According to law, a judge should have been present at the execution. He could have put a stop to it all by a gesture. What was he doing, then, leaning back in his carriage, while a man was being massacred? What was he doing, this punisher of murderers, while in broad daylight, under his very eyes, under his horse’s nostrils, under his carriage-window, a man was being murdered?
And the judge was not put on trial! and the hangman was not put on trial! and no court made inquiries about that monstrous violation of every law on the sacred person of one of God’s creatures!

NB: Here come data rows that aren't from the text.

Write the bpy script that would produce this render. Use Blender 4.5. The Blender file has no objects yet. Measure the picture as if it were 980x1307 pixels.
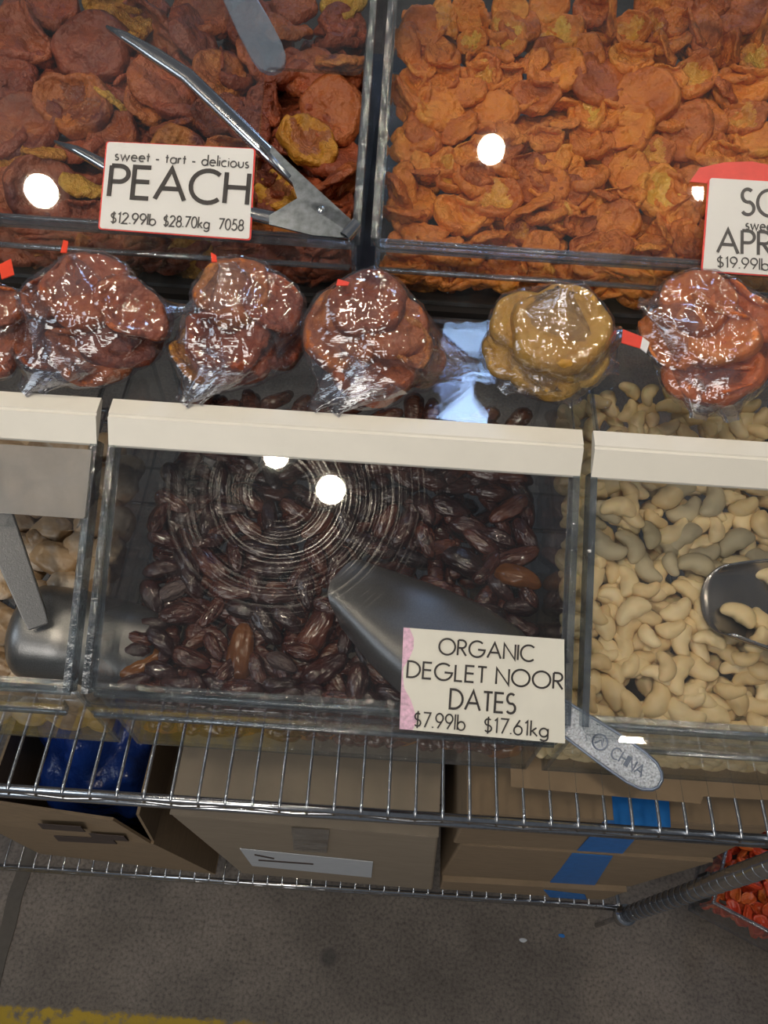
import bpy, bmesh, math, random
import numpy as np
from mathutils import Vector, Matrix, noise
from mathutils.bvhtree import BVHTree
S = bpy.context.scene
COL = S.collection
# ------------------------------------------------------------------ camera
F = 970.0; PITCH = math.radians(56.6); ROLL = math.radians(3.8)
CAM = np.array([0., 0., 1.65])
fw = np.array([0, math.cos(PITCH), -math.sin(PITCH)]); rt0 = np.array([1., 0, 0]); dn0 = np.array([0, -math.sin(PITCH), -math.cos(PITCH)])
rt = rt0*math.cos(ROLL) - dn0*math.sin(ROLL)      # image x axis
dn = rt0*math.sin(ROLL) + dn0*math.cos(ROLL)      # image y axis (down)
cd = bpy.data.cameras.new('camera'); cam = bpy.data.objects.new('camera', cd); COL.objects.link(cam)
cd.sensor_fit = 'HORIZONTAL'; cd.sensor_width = 36.0; cd.lens = F/980*36.0; cd.clip_start = .02; cd.clip_end = 50
M3 = Matrix((tuple(rt), tuple(-dn), tuple(-fw))).transposed()
cam.matrix_world = Matrix.Translation(Vector(CAM)) @ M3.to_4x4()
S.camera = cam
# ------------------------------------------------------------------ world and lights
W = bpy.data.worlds.new('hall_light'); S.world = W; W.use_nodes = True
bgn = W.node_tree.nodes['Background']; bgn.inputs['Color'].default_value = (.80, .88, 1.0, 1); bgn.inputs['Strength'].default_value = .085
def area(name, loc, target, sx, sy, power, col):
    l = bpy.data.lights.new(name, 'AREA'); l.shape = 'RECTANGLE'; l.size = sx; l.size_y = sy; l.energy = power; l.color = col
    o = bpy.data.objects.new(name, l); COL.objects.link(o); o.location = loc
    o.rotation_euler = (Vector(target)-Vector(loc)).to_track_quat('-Z', 'Y').to_euler(); return o
area('front_fill_light', (-.9, -2.4, 2.9), (0, .35, .9), 1.6, 1.0, 22, (1, .95, .88))  # added soft fill from behind the camera, not an actual panel
area('daylight_window_light', (.42, 3.1, 3.75), (0, .4, 1.1), .34, .75, 12, (.42, .62, 1.0))
area('side_fill_light', (-2.8, -.6, 2.9), (0, .4, 1.1), 1.2, 1.2, 14, (.80, .90, 1.0))  # added soft fill from the left, no actual window
S.view_settings.view_transform = 'Standard'; S.view_settings.look = 'None'; S.view_settings.gamma = 1.0
S.view_settings.use_curve_mapping = False; S.view_settings.exposure = 0.30
S.cycles.transparent_max_bounces = 32; S.cycles.max_bounces = 10; S.cycles.caustics_reflective = False; S.cycles.caustics_refractive = False
# ------------------------------------------------------------------ pixel helpers (980x1307)
def ray(x, y): return fw + rt*((x-490)/F) + dn*((y-653.5)/F)
def atz(x, y, z): d = ray(x, y); return CAM + d*(z-1.65)/d[2]
def aty(x, y, Y): d = ray(x, y); return CAM + d*Y/d[1]
def atp(x, y, P0, n): d = ray(x, y); return CAM + d*(((np.array(P0)-CAM)@np.array(n))/(d@np.array(n)))
def nrm(v): v = np.array(v, float); return v/np.linalg.norm(v)
def pxy(P):
    p = np.array(P)-CAM; z = p@fw; return 490+F*(p@rt)/z, 653.5+F*(p@dn)/z
# ------------------------------------------------------------------ materials
def mat(name): m = bpy.data.materials.new(name); m.use_nodes = True; return m, m.node_tree.nodes, m.node_tree.links, m.node_tree.nodes['Principled BSDF']
def noise_tex(N, L, scale, detail=4, rough=.55, coord='Object', stretch=None):
    tc = N.new('ShaderNodeTexCoord'); t = N.new('ShaderNodeTexNoise'); t.inputs['Scale'].default_value = scale; t.inputs['Detail'].default_value = detail; t.inputs['Roughness'].default_value = rough
    if stretch:
        mp = N.new('ShaderNodeMapping'); mp.inputs['Scale'].default_value = stretch; L.new(tc.outputs[coord], mp.inputs[0]); L.new(mp.outputs[0], t.inputs['Vector'])
    else: L.new(tc.outputs[coord], t.inputs['Vector'])
    return t
def ramp(N, L, src, stops):
    r = N.new('ShaderNodeValToRGB'); e = r.color_ramp.elements
    while len(e) < len(stops): e.new(.5)
    for i, (p, c) in enumerate(stops): e[i].position = p; e[i].color = (c[0], c[1], c[2], 1)
    L.new(src, r.inputs[0]); return r
def bump(N, L, src, strength, dist, bsdf, prev=None):
    b = N.new('ShaderNodeBump'); b.inputs['Strength'].default_value = strength; b.inputs['Distance'].default_value = dist
    L.new(src, b.inputs['Height'])
    if prev: L.new(prev.outputs[0], b.inputs['Normal'])
    L.new(b.outputs[0], bsdf.inputs['Normal']); return b
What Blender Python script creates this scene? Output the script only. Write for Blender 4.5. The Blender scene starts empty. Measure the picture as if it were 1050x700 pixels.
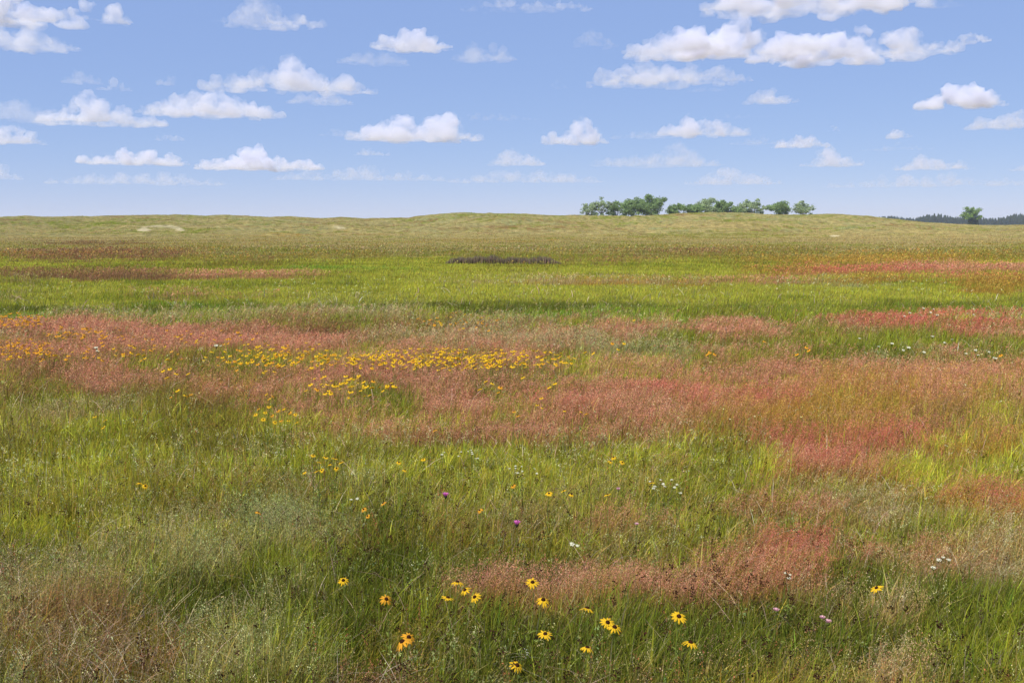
import bpy, math, random
import numpy as np
from mathutils import Vector, Matrix

R = math.radians
SC = bpy.context.scene
COL = SC.collection
rng = np.random.default_rng(7)
random.seed(7)
DO_CLOUDS = True
DO_GRASS = True
GRASS_MUL = 1.0

# ------------------------------------------------------------------ camera
F = 1020.8            # focal length in photograph pixels (35 mm lens)
CAM_H = 2.1
HORIZON = 229.0
PITCH = math.atan((350 - HORIZON) / F)
cam_d = bpy.data.cameras.new('camera')
cam_d.lens = 35.0
cam_d.sensor_width = 36.0
cam_d.clip_start = 0.05
cam_d.clip_end = 120000
cam = bpy.data.objects.new('camera', cam_d)
cam.location = (0, 0, CAM_H)
cam.rotation_euler = (math.pi / 2 - PITCH, 0, 0)
COL.objects.link(cam)
SC.camera = cam
CP, SP = math.cos(PITCH), math.sin(PITCH)


def ray(u, v):
    x = (u - 525) / F
    y = (350 - v) / F
    return np.array([x, CP + y * SP, -SP + y * CP])


def to_px(X, Y, Z):
    dz = Z - CAM_H
    dep = Y * CP - dz * SP
    up = Y * SP + dz * CP
    dep = np.where(dep < 0.2, 0.2, dep)
    return 525 + F * X / dep, 350 - F * up / dep


def at(u, v, z=0.0):
    """ground point (height z) seen along the ray of a photograph pixel"""
    d = ray(u, v)
    t = (z - CAM_H) / d[2]
    return d[0] * t, d[1] * t


def at_dist(u, v, Y):
    d = ray(u, v)
    t = Y / d[1]
    return d[0] * t, Y, CAM_H + d[2] * t


# ------------------------------------------------------------------ noise
_P = rng.permutation(4096).astype(np.int64)
_V = rng.random(4096)


def _h(i, j, k, s):
    return _V[_P[(_P[(_P[(i + s * 131) & 4095] + j) & 4095] + k) & 4095]]


def noise2(x, y, s=0):
    xi = np.floor(x).astype(np.int64); yi = np.floor(y).astype(np.int64)
    fx = x - xi; fy = y - yi
    fx = fx * fx * (3 - 2 * fx); fy = fy * fy * (3 - 2 * fy)
    a = _h(xi, yi, 0, s); b = _h(xi + 1, yi, 0, s)
    c = _h(xi, yi + 1, 0, s); d = _h(xi + 1, yi + 1, 0, s)
    return (a * (1 - fx) + b * fx) * (1 - fy) + (c * (1 - fx) + d * fx) * fy - 0.5


def fbm2(x, y, s=0, o=4):
    r = 0; a = 1.0
    for k in range(o):
        r = r + a * noise2(x * 2 ** k, y * 2 ** k, s + k * 17); a *= 0.55
    return r


def wide(X, Y, s=0, top=18.0, o=8, g=0.82, ay=1.0):
    r = 0; a = 1.0; tot = 0
    for k in range(o):
        q = 2 ** k / top; r = r + a * noise2(X * q + 3.3 * k, Y * q / ay + 1.7 * k, s + k * 19); tot += a * a; a *= g
    return r / math.sqrt(tot)


def noise3(x, y, z, s=0):
    xi = np.floor(x).astype(np.int64); yi = np.floor(y).astype(np.int64); zi = np.floor(z).astype(np.int64)
    fx = x - xi; fy = y - yi; fz = z - zi
    fx = fx * fx * (3 - 2 * fx); fy = fy * fy * (3 - 2 * fy); fz = fz * fz * (3 - 2 * fz)
    out = 0
    for dx in (0, 1):
        wx = fx if dx else 1 - fx
        for dy in (0, 1):
            wy = fy if dy else 1 - fy
            for dz in (0, 1):
                wz = fz if dz else 1 - fz
                out = out + wx * wy * wz * _h(xi + dx, yi + dy, zi + dz, s)
    return out - 0.5


def fbm3(p, sc, s=0, o=4, g=0.55):
    r = 0; a = 1.0
    for k in range(o):
        q = p / sc * 2 ** k + 37.7
        r = r + a * noise3(q[:, 0], q[:, 1], q[:, 2], s + k * 13); a *= g
    return r


# ------------------------------------------------------------------ object helpers
def tag(o, label=None, cat=None, group=None, kind=None):
    if label: o['label'] = label
    if cat: o['category'] = cat
    if group: o['group'] = group
    if kind: o['kind'] = kind
    return o


def link(name, me, parent=None):
    o = bpy.data.objects.new(name, me)
    COL.objects.link(o)
    if parent is not None:
        o.parent = parent
    return o


def empty(name, loc=(0, 0, 0), rz=0.0):
    o = bpy.data.objects.new(name, None)
    o.empty_display_size = 0.1
    o.location = loc
    o.rotation_euler = (0, 0, rz)
    COL.objects.link(o)
    return o


def mesh_np(name, V, faces, mat, col=None, smooth=False, mi=None):
    """faces: list of (M,k) int arrays"""
    me = bpy.data.meshes.new(name)
    V = np.asarray(V, dtype=np.float32)
    faces = [np.asarray(f, dtype=np.int32) for f in faces if len(f)]
    me.vertices.add(len(V))
    me.vertices.foreach_set('co', V.ravel())
    loops = np.concatenate([f.ravel() for f in faces])
    tot = np.concatenate([np.full(len(f), f.shape[1], dtype=np.int32) for f in faces])
    start = np.concatenate([[0], np.cumsum(tot)[:-1]]).astype(np.int32)
    me.loops.add(len(loops))
    me.loops.foreach_set('vertex_index', loops)
    me.polygons.add(len(tot))
    me.polygons.foreach_set('loop_start', start)
    try:
        me.polygons.foreach_set('loop_total', tot)
    except Exception:
        pass
    for m in (mat if isinstance(mat, (list, tuple)) else [mat]):
        me.materials.append(m)
    if mi is not None:
        me.polygons.foreach_set('material_index', np.asarray(mi, dtype=np.int32))
    if smooth:
        me.polygons.foreach_set('use_smooth', np.ones(len(tot), dtype=bool))
    me.update(calc_edges=True)
    if col is not None:
        a = me.color_attributes.new('Col', 'FLOAT_COLOR', 'POINT')
        c = np.ones((len(V), 4), dtype=np.float32); c[:, :3] = col
        a.data.foreach_set('color', c.ravel())
    return me


class MB:
    """small mesh collector in plain lists"""
    def __init__(s):
        s.v = []; s.f = []; s.m = []
    def add(s, vs, fs, mi=0):
        n = len(s.v); s.v += [tuple(v) for v in vs]
        s.f += [tuple(i + n for i in f) for f in fs]; s.m += [mi] * len(fs)
    def tube(s, pts, rad, n=5, mi=0, cap=True):
        pts = [Vector(p) for p in pts]; vs = []; fs = []
        for i, p in enumerate(pts):
            d = (pts[min(i + 1, len(pts) - 1)] - pts[max(i - 1, 0)]).normalized()
            a = d.orthogonal().normalized() if abs(d.z) < 0.9 else Vector((1, 0, 0)).cross(d).normalized()
            b = d.cross(a).normalized(); r = rad[i] if isinstance(rad, (list, tuple)) else rad
            for k in range(n):
                t = 2 * math.pi * k / n
                vs.append(p + a * math.cos(t) * r + b * math.sin(t) * r)
        for i in range(len(pts) - 1):
            for k in range(n):
                fs.append((i * n + k, i * n + (k + 1) % n, (i + 1) * n + (k + 1) % n, (i + 1) * n + k))
        if cap:
            fs.append(tuple(range(n))[::-1]); fs.append(tuple(range((len(pts) - 1) * n, len(pts) * n)))
        s.add(vs, fs, mi)
    def mesh(s, name, mats, smooth=False):
        me = bpy.data.meshes.new(name); me.from_pydata(s.v, [], s.f)
        for m in (mats if isinstance(mats, (list, tuple)) else [mats]): me.materials.append(m)
        me.polygons.foreach_set('material_index', s.m)
        if smooth: me.polygons.foreach_set('use_smooth', [True] * len(s.f))
        me.update(); return me
    def build(s, name, mats, parent=None, smooth=False):
        return link(name, s.mesh(name, mats, smooth), parent)


# ------------------------------------------------------------------ materials
def new_mat(name):
    m = bpy.data.materials.new(name); m.use_nodes = True
    nt = m.node_tree; nt.nodes.clear()
    out = nt.nodes.new('ShaderNodeOutputMaterial')
    return m, nt, out


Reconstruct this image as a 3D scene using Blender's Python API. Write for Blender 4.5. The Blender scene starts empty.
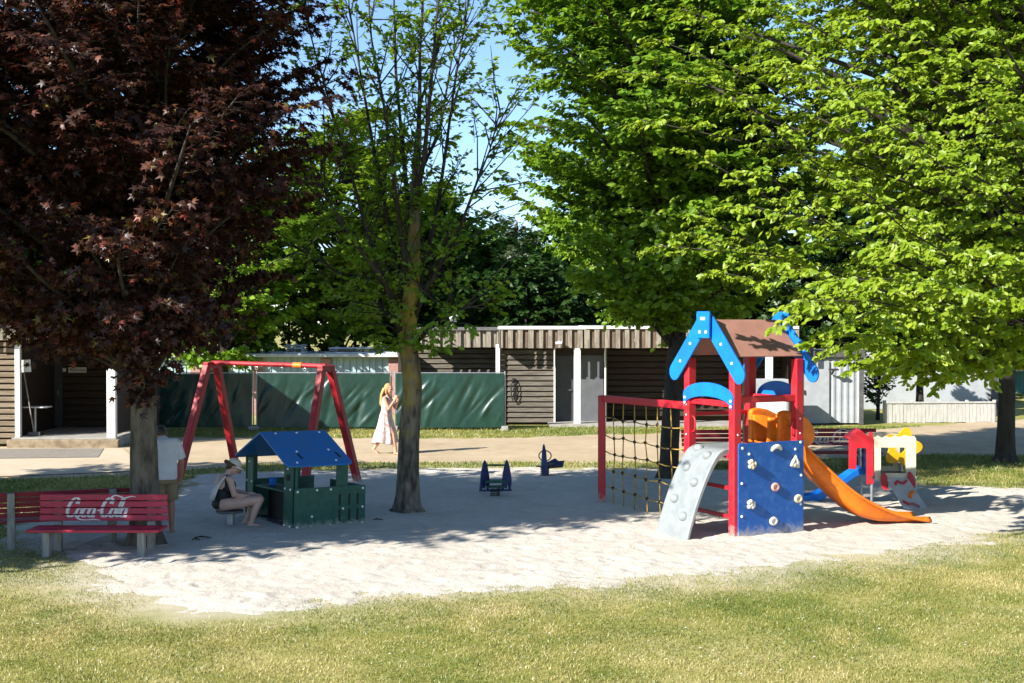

In the seventeenth century, in the barbarous epoch of the criminal law, under Richelieu, under Christopher Fouquet, when Monsieur de Chalais was put to death before le Bouffay of Nantes by a clumsy soldier,—who, instead of a swordthrust, gave him thirty-four blows4 with a copper’s adze,—at least this appeared irregular to the Parliament of Paris: there was an investigation and a trial; and although Richelieu was not punished, although Christopher Fouquet was not punished, the soldier was. An injustice, no doubt, but underneath everything it was right.
In this case, nothing was done. The thing occurred after July, at a time of peace and great progress, a year after the celebrated lamentation of the Chamber on capital punishment. Well! The fact passed absolutely unobserved. The Paris paper published it as an anecdote. No one troubled himself about it. They merely knew that the guillotine had been purposely put out of order by some one who wished to injure the executor of noble deeds.